Here I was then, with a blog that had become an enormous part of my life outside of the website proper. I was spending hours chronicling my daily life and personal opinions, and it was captivating. But as I watched readership trend down and down, and as my time became increasingly squeezed, my motivation to blog began to sag.

So here I am, trying to figure out what the future is for this space. Obviously, it will continue to exist and continue to be updated, but the frequency and shape of this content remains in question. On the one hand, I desire for such time-consuming content to reach a wider reader base (though my schizophrenic lack of content focus prevents my blog from appealing to any particular target group). However, greater publicizing of my content would mean more strangers and more loose acquaintances reading my blog (the latter is probably more frightening than the former). On the other hand, leaving things the way they are means sinking hours a day into entries that will be viewed less times than the number of fingers I have on one hand.

I, of course, deeply appreciate each reader and each comment as is.
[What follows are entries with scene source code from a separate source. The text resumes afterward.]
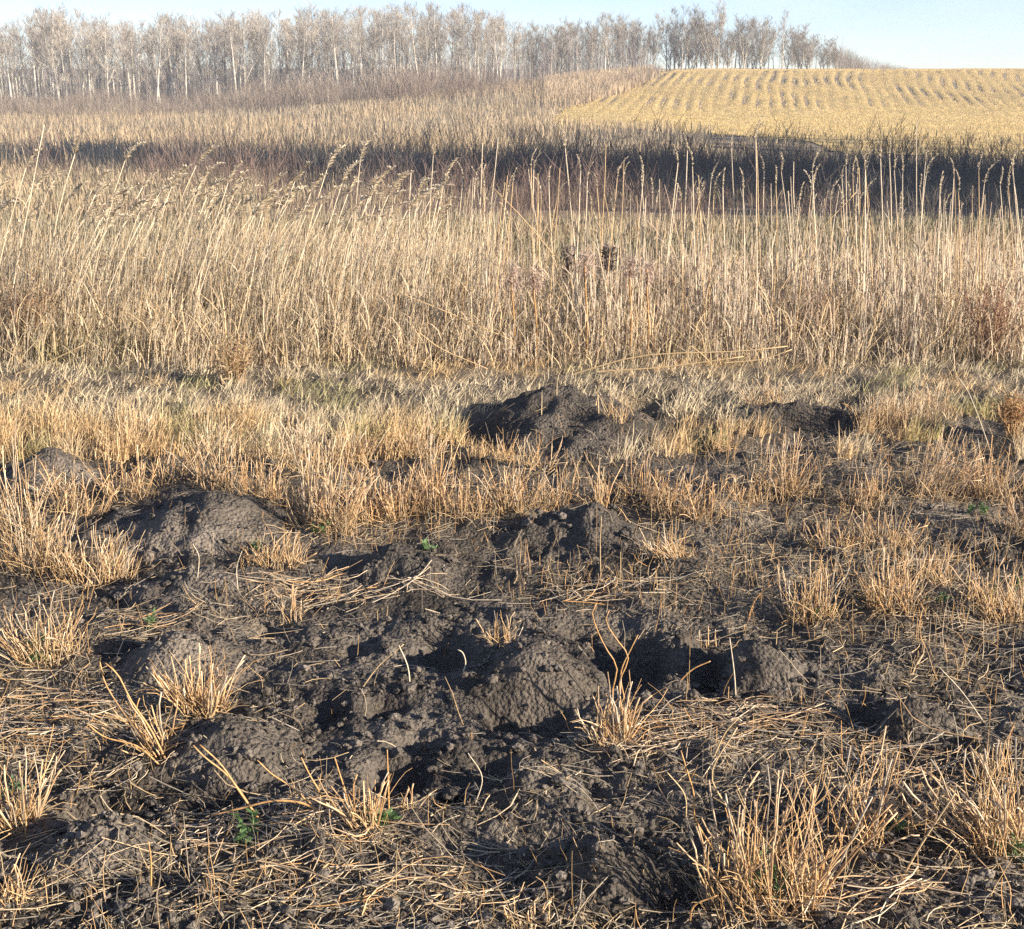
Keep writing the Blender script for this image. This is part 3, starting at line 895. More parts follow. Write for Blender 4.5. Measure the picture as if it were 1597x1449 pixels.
LEFT = [(70, 195), (122, 210), (37, 230), (145, 262), (188, 220), (150, 272), (215, 262), (247, 262), (262, 262), (302, 227), (312, 245), (325, 275), (355, 252), (345, 292),
        (455, 252), (510, 232), (532, 255), (558, 217), (542, 270), (575, 275), (582, 265), (605, 272), (640, 265), (652, 272), (678, 213), (692, 257), (722, 255), (740, 262), (757, 222), (775, 215), (792, 280), (395, 300), (410, 302)]
RIGHT = [(825, 240), (832, 245), (880, 210), (857, 262), (907, 247), (917, 262), (945, 225), (960, 255), (972, 252), (1000, 250), (1055, 232), (1072, 215), (1087, 240), (1092, 290), (1110, 275), (1130, 268), (1142, 210), (1157, 270),
         (1172, 195), (1179, 200), (1192, 245), (1212, 268), (1220, 248), (1237, 252), (1265, 250), (1270, 268), (1315, 255), (1327, 240), (1335, 250), (1342, 255), (1352, 242), (1362, 235), (1375, 225), (1390, 225), (1402, 245), (1415, 250),
         (1435, 187), (1442, 228), (1442, 252), (1460, 275), (1475, 285), (1495, 255), (1500, 280), (1530, 245), (1535, 265), (1562, 268), (1575, 270), (1582, 240), (1592, 250)]
UNIQ = {(70, 195): 'tallest slim reed near the left edge with a thin pale tip', (122, 210): 'leaning reed with a small plume, second tall one from the left edge',
        (188, 220): 'tall slanting reed standing alone before the shaded dip on the left', (302, 227): 'tall reed with a big drooping plume left of the middle',
        (455, 252): 'reed with a long feathery plume bent over to the side, before the dark dip', (510, 232): 'reed with a fat nodding plume, left neighbour of the single straight one',
        (558, 217): 'single straight reed with a narrow upright plume before the dark dip', (678, 213): 'tall curved reed with a large golden plume at the middle of the strip',
        (757, 222): 'tall bare-tipped reed, left one of a pair near the middle', (775, 215): 'tall bare-tipped reed, right one of a pair near the middle',
        (880, 210): 'tall reed with a curled plume above the two dark weed heads', (1172, 195): 'thick golden reed, tallest of the dense clump right of the middle',
        (1435, 187): 'tallest reed of all, a straight pale stalk near the right edge', (945, 225): 'straight headless reed right of the two dark weed heads'}
BARE = {(70, 195), (757, 222), (775, 215), (945, 225), (1435, 187), (972, 252), (640, 265), (1237, 252)}
n = 0
for tp in LEFT:
    nodding = tp not in BARE and tp[0] < 700
    reed(tp, tp[0] - (U(45, 75) if tp[0] < 620 and tp != (558, 217) else U(4, 34)), U(7.9, 8.9), UNIQ.get(tp, reed_label(tp[0])[0]), reed_label(tp[0])[1], tp not in BARE, nodding, U(.0042, .0058), i=n); n += 1
for tp in RIGHT:
    reed(tp, tp[0] + N_(-3, 14), U(7.8, 9.0), UNIQ.get(tp, reed_label(tp[0])[0]), reed_label(tp[0])[1], tp not in BARE, False, U(.0045, .0065), PALE if tp[0] % 3 else STRAWC * 1.05, i=n); n += 1
for j in range(85):
    px = U(-10, 690); ty = U(268, 330)
    reed((px, ty), px - U(30, 75), U(7.8, 9.4), *reed_label(px), True, True, U(.0032, .0046), i=n); n += 1
for j in range(85):
    px = U(690, 1610); ty = U(262, 345)
    reed((px, ty), px + N_(0, 18), U(7.8, 9.4), *reed_label(px), U() < .6, False, U(.0034, .0052), PALE if j % 2 else STRAWC, i=n); n += 1

# the thick stand of stems and blades round the reeds
g = Geo()
nn = 9000
px = U(560, 1750, nn); y = 7.45 + 2.7 * U(0, 1, nn) + .3 * fbm(px / 120, 0 * px, 72, 3)
x = frame_x(px, np.hypot(y, 1.6))
dn = fbm(x / .5, y / .5, 251, 2)
L = np.where(U(0, 1, nn) < .05, U(.45, .75, nn), U(.15, .46, nn)) * (.45 + .75 * sstep(-.35, .4, dn)) * (.3 + .7 * sstep(7.3, 7.95, y + .4 * perlin(x / .35, y / .35, 73)))
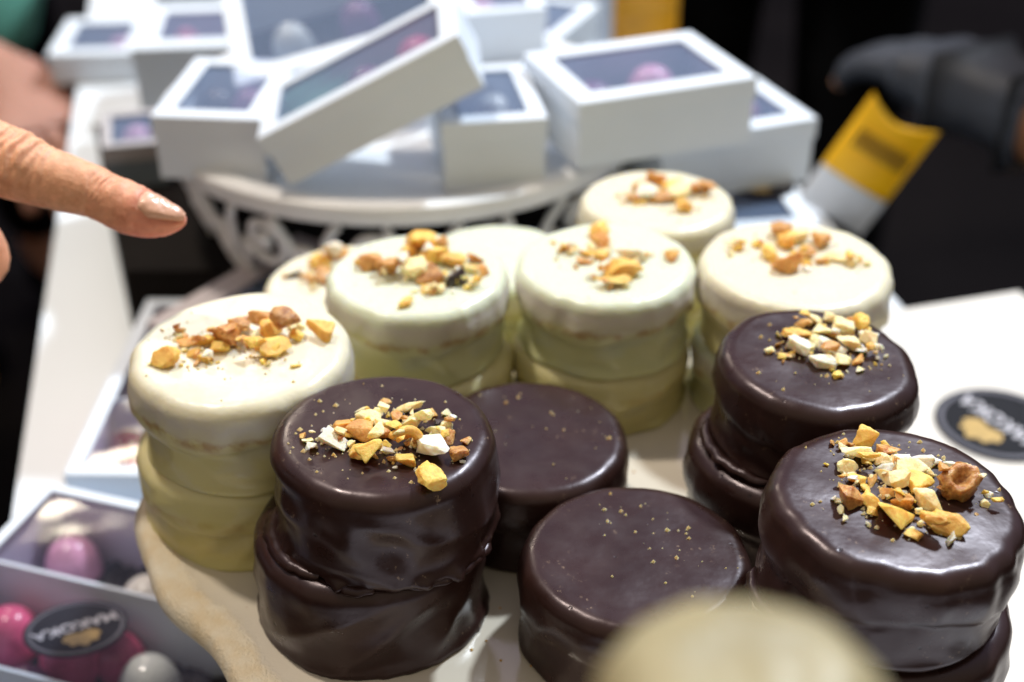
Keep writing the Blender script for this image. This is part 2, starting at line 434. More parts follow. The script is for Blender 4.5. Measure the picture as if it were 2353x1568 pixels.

I already feel lucky to have a readership that's greater than zero. But the questions have constantly dogged me, especially as of late, of what I expect my blog to be, how much time I'm willing to commit, and who I expect to be reading it.


brutalturtle.blogspot.com said...

again, not a single word of kevin in the entire post. that's okay I'm used to it.

it is fine the way it is now. I wish it was updated more often because every morning I go through my feeds and I like it when Andrew's blog has (1) on the side. more please.

sandlot said...

"However, greater publicizing of my content would mean more strangers and more loose acquaintances reading my blog (the latter is probably more frightening than the former)."

Why do you think this? I agree btw.

a_ndy said...

Hmm, I'm sure you have about as solid an idea as I do, since I recall you discussing it from time to time, but I'll take a stab at it.

Strangers have the benefit of detachment and anonymity. They read about your life, and they enjoy some part of it, but that's that.

Friends have the benefit of trust. They read about your life, they enjoy and relate to some part of it, but for the most part, they don't use it against you.

Acquaintances fall into the grey. They know who you are, but not well enough to be dependable. It hurts also that things are often more contentious in writing than in personal interaction. You can make a joke to an acquaintance, and they might think it's funny. But that same acquaintance might read the same statement and take it more seriously. It's just one of those damning characteristics of putting words out in the public domain.

It leaves us feeling uncomfortable because we're then left with the question of whether to moderate our online musings. To some extent, I think we all do, but to what extent varies.

In the end, I think the greatest concern is that someone who does not know you well can take your ideas or opinions and use that knowledge in a way that will impact your offline life. Because blogging is by nature rather one-sided, the writer doesn't have the opportunity to explain or counter any conflict that may arise as a result. At the same time, an acquaintance may not be invested enough in the blogger's life to be disinhibited affecting it in a negative manner (and this may be as simple as propagating negative sentiment).

sandlot said...

well said! i couldn't agree more with you.

although, what happens if a stranger who reads your blog eventually crosses over and becomes a acquaintance? Where is your comfort level then?

a_ndy said...

That's a tricky one indeed, and I can't say that I've had any experience with it... what with my readership countable on two hands.

However, I'd imagine that such a situation would have to be evaluated the same way an IRL relationship is evaluated - that is, on a person to person basis. Some randoms on the Internet are creepers, and others are just people. I attempt (perhaps with questionable success, it's never been tested) to keep my ID guarded sufficiently enough that no such crossover can happen off my own terms.

But depending on the level of identifying information you have on your blog, you probably have (at least, I feel like I do) a lot more control over readers making the transition to acquaintance than acquaintance making the transition to reader (my website is listed on both my FB and MSN, so it's not exactly hidden, just of little interest to people who have little interest in me). If that's the case, even if you met said reader, you'd conceivably still have some control about how much you were willing to disclose in response to their suspicions that you are in fact the blogger in question.

sandlot said...

"although, what happens if a stranger who reads your blog eventually crosses over and becomes a acquaintance? Where is your comfort level then?"

New question!

What happens if a stranger who reads your blog eventually crosses over and becomes a friend and eventually, begins dating said blogger? Where is your comfort level then?